Los chinos ya eran multitud inabarcable en tiempos de Mao, aunque eso daba entonces igual. Malamente les alcanzaba el dinero para la comida y mucho menos aún para pijadas capitalistas como ese aparato que en América llaman celular.

Por fortuna para ellos y para los negocios en general, la conversión del antiguo régimen de Mao al capitalismo ha ido creando un enorme y creciente mercado de consumidores. Todo el mundo -excepto Donald Trump, que no se entera- quiere pescar en ese caladero de clientes.

Lo que tal vez no esperasen las empresas americanas y europeas que hacen allá sus buenos business es la competencia que tan rápidamente les han opuesto los empresarios chinos. La derrota del iPhone a manos del Oppo es toda una señal de que esta batalla del comercio va a ser larga y de incierto desenlace.

Otra cosa -y bien distinta- es que China pueda presentar ya su candidatura al relevo de Estados Unidos como fuerza imperial del siglo XXI. Aunque muy crecido de PIB, el gigante chino carece todavía de los rasgos que definen a un imperio como Dios manda. Al país que inventó la pólvora le falta aún la capacidad de idear su propia tecnología y, sobre todo, la habilidad para exportar su modo de vida al mundo.

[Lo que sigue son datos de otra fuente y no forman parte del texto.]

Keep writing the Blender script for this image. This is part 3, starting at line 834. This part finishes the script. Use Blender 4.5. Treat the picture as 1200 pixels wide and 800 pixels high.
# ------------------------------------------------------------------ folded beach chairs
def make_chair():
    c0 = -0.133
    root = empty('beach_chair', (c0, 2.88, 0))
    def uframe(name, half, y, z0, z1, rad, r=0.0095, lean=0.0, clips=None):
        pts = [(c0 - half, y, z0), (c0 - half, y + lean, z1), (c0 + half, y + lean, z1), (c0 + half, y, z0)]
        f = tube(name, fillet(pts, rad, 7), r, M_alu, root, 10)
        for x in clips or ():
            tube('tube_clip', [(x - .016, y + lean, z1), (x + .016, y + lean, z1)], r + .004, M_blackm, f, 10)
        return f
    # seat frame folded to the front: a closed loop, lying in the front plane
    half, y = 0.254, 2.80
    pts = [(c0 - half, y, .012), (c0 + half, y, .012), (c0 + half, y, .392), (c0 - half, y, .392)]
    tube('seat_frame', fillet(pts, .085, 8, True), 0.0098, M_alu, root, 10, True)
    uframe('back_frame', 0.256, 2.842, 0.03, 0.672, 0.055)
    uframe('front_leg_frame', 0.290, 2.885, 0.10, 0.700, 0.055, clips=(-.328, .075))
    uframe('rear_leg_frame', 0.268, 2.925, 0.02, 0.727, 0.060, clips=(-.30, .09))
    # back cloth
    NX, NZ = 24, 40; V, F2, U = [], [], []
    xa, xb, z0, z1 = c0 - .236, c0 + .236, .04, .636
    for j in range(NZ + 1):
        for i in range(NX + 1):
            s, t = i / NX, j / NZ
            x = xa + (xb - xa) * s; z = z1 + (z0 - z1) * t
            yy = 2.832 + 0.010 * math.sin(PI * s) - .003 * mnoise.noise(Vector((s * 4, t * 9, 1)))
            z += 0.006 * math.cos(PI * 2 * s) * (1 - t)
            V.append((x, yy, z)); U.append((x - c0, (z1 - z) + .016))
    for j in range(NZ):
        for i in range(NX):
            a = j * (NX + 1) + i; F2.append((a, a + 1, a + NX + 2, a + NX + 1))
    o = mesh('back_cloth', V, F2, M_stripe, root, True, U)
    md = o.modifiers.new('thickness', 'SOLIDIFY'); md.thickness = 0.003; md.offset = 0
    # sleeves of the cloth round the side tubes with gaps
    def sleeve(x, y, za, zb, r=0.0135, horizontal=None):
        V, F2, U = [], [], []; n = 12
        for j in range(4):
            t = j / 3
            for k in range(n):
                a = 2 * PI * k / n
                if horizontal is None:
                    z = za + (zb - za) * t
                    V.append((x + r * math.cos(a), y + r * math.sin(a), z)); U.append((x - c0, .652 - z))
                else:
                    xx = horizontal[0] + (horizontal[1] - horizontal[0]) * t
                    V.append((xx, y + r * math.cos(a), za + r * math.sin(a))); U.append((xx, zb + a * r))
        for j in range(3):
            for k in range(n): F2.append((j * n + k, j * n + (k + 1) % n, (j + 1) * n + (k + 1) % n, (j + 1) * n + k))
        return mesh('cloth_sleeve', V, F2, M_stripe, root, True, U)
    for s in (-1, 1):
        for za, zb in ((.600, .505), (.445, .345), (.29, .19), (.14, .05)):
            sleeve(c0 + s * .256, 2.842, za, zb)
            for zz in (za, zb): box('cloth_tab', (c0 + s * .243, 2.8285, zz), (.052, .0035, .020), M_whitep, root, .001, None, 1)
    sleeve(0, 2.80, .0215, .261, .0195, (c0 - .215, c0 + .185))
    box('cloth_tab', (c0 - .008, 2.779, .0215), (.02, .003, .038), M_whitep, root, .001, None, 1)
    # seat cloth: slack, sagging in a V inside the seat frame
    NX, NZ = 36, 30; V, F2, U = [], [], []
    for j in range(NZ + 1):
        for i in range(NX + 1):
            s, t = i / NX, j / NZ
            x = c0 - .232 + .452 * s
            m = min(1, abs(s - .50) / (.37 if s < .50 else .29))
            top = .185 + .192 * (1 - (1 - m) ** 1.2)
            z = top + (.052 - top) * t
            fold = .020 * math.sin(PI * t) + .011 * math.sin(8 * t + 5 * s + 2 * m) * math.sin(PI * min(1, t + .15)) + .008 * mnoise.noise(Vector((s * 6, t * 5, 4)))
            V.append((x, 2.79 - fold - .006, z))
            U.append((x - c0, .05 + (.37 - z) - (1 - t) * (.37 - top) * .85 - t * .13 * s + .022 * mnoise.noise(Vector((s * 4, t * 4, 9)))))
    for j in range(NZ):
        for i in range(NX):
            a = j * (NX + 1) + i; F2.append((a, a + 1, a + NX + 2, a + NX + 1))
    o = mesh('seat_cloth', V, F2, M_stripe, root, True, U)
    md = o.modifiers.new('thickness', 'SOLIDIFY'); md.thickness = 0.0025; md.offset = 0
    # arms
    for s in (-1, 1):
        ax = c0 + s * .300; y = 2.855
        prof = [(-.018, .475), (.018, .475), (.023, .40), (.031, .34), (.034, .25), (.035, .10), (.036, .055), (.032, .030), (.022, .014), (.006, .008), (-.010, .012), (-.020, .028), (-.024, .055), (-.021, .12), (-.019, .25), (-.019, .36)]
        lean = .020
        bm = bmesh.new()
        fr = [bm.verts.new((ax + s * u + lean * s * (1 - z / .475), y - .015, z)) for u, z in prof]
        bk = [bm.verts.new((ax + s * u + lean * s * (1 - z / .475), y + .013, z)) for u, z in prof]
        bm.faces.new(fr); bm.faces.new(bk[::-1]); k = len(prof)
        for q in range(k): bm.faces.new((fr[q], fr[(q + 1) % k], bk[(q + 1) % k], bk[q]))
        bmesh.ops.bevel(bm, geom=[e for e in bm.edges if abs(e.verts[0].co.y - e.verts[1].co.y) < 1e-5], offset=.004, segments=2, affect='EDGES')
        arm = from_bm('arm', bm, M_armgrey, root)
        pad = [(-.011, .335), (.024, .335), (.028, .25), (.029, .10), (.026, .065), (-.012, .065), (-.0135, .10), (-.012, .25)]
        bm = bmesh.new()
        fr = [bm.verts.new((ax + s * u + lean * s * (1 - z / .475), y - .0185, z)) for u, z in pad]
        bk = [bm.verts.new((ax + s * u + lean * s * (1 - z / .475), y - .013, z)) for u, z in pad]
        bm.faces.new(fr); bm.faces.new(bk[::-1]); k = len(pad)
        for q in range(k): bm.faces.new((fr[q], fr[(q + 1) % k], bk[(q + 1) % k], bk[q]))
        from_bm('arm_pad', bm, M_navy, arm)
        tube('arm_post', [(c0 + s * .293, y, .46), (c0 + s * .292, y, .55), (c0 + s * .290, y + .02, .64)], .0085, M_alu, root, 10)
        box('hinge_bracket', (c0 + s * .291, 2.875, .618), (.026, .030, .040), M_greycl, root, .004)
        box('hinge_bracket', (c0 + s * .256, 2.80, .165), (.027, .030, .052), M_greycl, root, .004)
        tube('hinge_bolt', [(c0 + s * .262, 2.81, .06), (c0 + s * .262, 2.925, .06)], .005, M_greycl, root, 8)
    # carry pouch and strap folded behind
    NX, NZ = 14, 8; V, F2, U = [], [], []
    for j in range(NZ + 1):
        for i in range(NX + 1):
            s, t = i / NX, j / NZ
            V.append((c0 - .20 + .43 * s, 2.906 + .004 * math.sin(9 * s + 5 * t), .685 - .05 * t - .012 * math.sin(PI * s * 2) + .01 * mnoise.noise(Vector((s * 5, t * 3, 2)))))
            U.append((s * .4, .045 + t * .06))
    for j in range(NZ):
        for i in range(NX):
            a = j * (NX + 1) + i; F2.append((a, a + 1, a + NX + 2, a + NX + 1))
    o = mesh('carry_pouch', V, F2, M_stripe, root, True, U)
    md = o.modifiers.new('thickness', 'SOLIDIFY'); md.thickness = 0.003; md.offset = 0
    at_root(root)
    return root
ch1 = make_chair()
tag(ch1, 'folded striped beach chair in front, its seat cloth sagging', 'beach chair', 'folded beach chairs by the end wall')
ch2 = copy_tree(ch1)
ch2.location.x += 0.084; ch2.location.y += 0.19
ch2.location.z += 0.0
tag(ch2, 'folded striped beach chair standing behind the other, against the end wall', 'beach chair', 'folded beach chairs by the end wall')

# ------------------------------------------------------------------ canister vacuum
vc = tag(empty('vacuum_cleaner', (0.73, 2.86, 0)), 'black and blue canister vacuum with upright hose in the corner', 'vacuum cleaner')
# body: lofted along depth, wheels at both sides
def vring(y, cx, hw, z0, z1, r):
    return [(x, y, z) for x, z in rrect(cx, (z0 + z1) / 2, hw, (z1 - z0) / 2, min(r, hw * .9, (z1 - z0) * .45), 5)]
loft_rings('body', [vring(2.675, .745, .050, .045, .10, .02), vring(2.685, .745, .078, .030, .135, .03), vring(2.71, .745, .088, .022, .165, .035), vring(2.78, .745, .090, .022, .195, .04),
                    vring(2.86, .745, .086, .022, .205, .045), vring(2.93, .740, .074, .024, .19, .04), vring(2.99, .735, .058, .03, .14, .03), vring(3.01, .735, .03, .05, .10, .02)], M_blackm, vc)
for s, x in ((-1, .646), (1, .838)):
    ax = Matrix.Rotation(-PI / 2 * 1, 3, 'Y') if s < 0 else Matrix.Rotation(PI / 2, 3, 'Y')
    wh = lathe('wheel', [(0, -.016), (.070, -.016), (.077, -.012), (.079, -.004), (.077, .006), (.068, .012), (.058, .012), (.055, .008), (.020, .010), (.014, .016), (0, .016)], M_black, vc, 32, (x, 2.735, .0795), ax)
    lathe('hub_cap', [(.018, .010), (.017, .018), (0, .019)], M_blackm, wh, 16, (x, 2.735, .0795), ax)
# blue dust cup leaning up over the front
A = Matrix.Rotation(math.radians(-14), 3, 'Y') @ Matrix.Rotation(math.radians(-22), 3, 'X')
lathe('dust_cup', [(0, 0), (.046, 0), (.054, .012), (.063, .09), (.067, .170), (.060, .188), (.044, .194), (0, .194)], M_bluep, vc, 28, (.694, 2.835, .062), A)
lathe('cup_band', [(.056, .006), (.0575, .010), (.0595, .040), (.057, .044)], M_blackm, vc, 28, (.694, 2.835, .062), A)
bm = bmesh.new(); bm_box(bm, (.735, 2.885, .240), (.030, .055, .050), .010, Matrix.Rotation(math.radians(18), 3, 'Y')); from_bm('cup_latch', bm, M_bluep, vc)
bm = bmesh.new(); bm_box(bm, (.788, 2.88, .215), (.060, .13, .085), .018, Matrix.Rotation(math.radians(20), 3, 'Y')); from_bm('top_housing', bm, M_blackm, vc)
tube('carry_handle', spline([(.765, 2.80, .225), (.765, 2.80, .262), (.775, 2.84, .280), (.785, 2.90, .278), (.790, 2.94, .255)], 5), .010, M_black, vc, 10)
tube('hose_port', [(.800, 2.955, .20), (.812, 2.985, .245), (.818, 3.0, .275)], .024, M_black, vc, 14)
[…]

La difusión del American way of life como patrón cultural de conducta le sigue perteneciendo a Norteamérica, pese a percances transitorios como el de Trump.

Los yanquis ejercen con soltura el papel de nueva Roma. Además de inventar casi todos los artilugios que impulsaron la actual revolución tecnológica, han convertido el inglés en una lengua franca comparable a lo que en su día fue el latín. Con Hollywood y las series televisivas crearon, además, un imaginario colectivo que trasciende sus fronteras. Y ya casi resulta anecdótico que nos hayan uniformado a todos con sus vaqueros, sus hamburgueserías y sus disneylandias.

A los chinos, multitudinarios y pragmáticos, les queda un largo camino por recorrer para el regreso a los viejos días imperiales, pero lo cierto es que van dando pasos. De momento ya han derrotado con sus productos locales a una leyenda de la modernidad como el iPhone. La batalla no ha hecho sino empezar. Aunque imperios, como madres, no haya más que uno por el momento.